Yep - for a couple of years the Tory economic plans were still doing their thing causing a nice rapid drop and the economy was doing very well with good sustained growth - much better than the Eurozone's.

For the bored you can compare the UK to other countries here.

---------- Post added at 15:34 ---------- Previous post was at 15:28 ----------

Quote:
Originally Posted by Flyboy View Post
Another interesting piece of data from that article suggests that taxation as a percentage of GDP, relevant to the first thirteen years of Tory government, from nineteen seventy-nine, was higher than the same period for the Labour government.

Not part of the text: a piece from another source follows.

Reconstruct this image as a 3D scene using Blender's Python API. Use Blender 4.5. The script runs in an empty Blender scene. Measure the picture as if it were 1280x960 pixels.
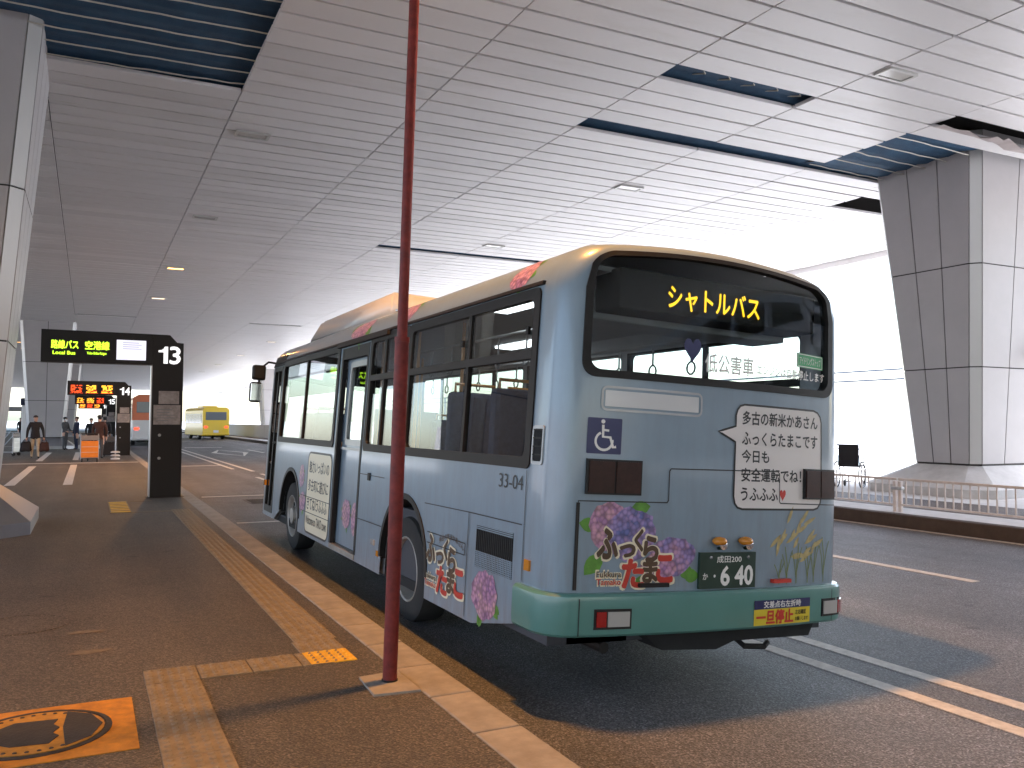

So on the face of it, another myth busted it would seem.
Which myth would it be busting?

It refers to tax take not tax rate, when the economy is in the excrement tax take goes down due to less people working and paying taxes, this doesn't mean the nominal tax rate is lower just that less of it got paid for whatever reason.

Something of note in the figures in the article is that the Tories in the 13 year period between 1979 and 1992 you mention reduced the national debt from 47.2% of GDP to 27.2% of GDP, on similar levels of tax take to 1988-89 when the Tories reduced the deficit by approximately 6% of GDP (a boom period pre-early 90s recession) under Labour the deficit was actually rising and in any event you can't compare the two - if you're looking for a nominal tax rate those aren't the figures we need, that's just what was paid, not what was being charged.